We walked down the street, stopping at one or two bars along the way. Having eaten lunch fairly late in the day, we were in no hurry to dine.
Street performers were rife:
This was a team of four break dancers who were not only fun dancers but who also had a hysterical and polished schtik to go with it.
The violinist and guitarist are playing Pachelbel’s Canon. The tuba player is scatting to it because of course why not? When he finished to general applause, the girls launched into a jazz version of the piece. Awesome.
At some point, one of our party took a photo of an extraordinarily healthy young man dancing on a bar—we did not actually enter the establishment; this was from the street—whose broad chest and firm, tan buttocks might have been the cause of the ladies stuffing cash into his precariously worn nether-garment.
It’s because of things like this that we enjoyed New Orleans far more than we thought we would. Having been dismayed by the life-draining energies present in Vegas, we were prepared to be on guard for the same energies in this, America’s other Gomorrah.
But quite frankly, New Orleans is life-affirming. Yes, Bourbon St. is over the top, but on the whole it exudes fun and naughtiness, more corset and tutu than tasseled pasties, if you see what I mean. The food is better, the drinks are fine if you avoid the frozen slushy ones (avoid the frozen slushy ones), the music permeates the night, and the fact that the culture has developed over centuries means that it’s all on a human scale. In Vegas, you meander down a four-lane divided highway with neon lights. In New Orleans, you are the street, along with all the other revelers.
New Orleans invites you to partake of the pleasures of the senses. Vegas just wants your money.

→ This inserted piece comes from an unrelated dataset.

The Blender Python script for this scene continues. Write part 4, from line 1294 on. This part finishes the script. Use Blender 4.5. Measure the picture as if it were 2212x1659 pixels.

We also detoured onto Royal for a while, and several stores were still open. One was Goorin Brothers Hats. We went in. I do not need another hat. I have every hat I need. So did I buy the excellent suede fedora that is truly Indiana Jones’s father’s hat? Yes. Yes I did.
We were on Royal St. mostly because we were looking in vain for a restaurant that one of our party remembered bookmarking on our walk from the Jackson Square to Bourbon St., a nameless restaurant on a street that did not exist. After we finally gave up on that as a bad deal, we found the Orleans Grapevine Wine Bar & Bistro. It was an excellent meal, and far better than the slice of pizza I had set out expecting or the po boys for which we had been fruitlessly searching.
After that, we walked back down Bourbon to Canal and caught a cab back to the hotel, ready to be asleep by midnight so that we could arise at 5:00 a.m. to catch our train.
I note no mention of the famous Pat O’Brien’s. Perhaps that was deliberate?
Since we didn’t stay too long in any one place, we weren’t able to sample all the famous places.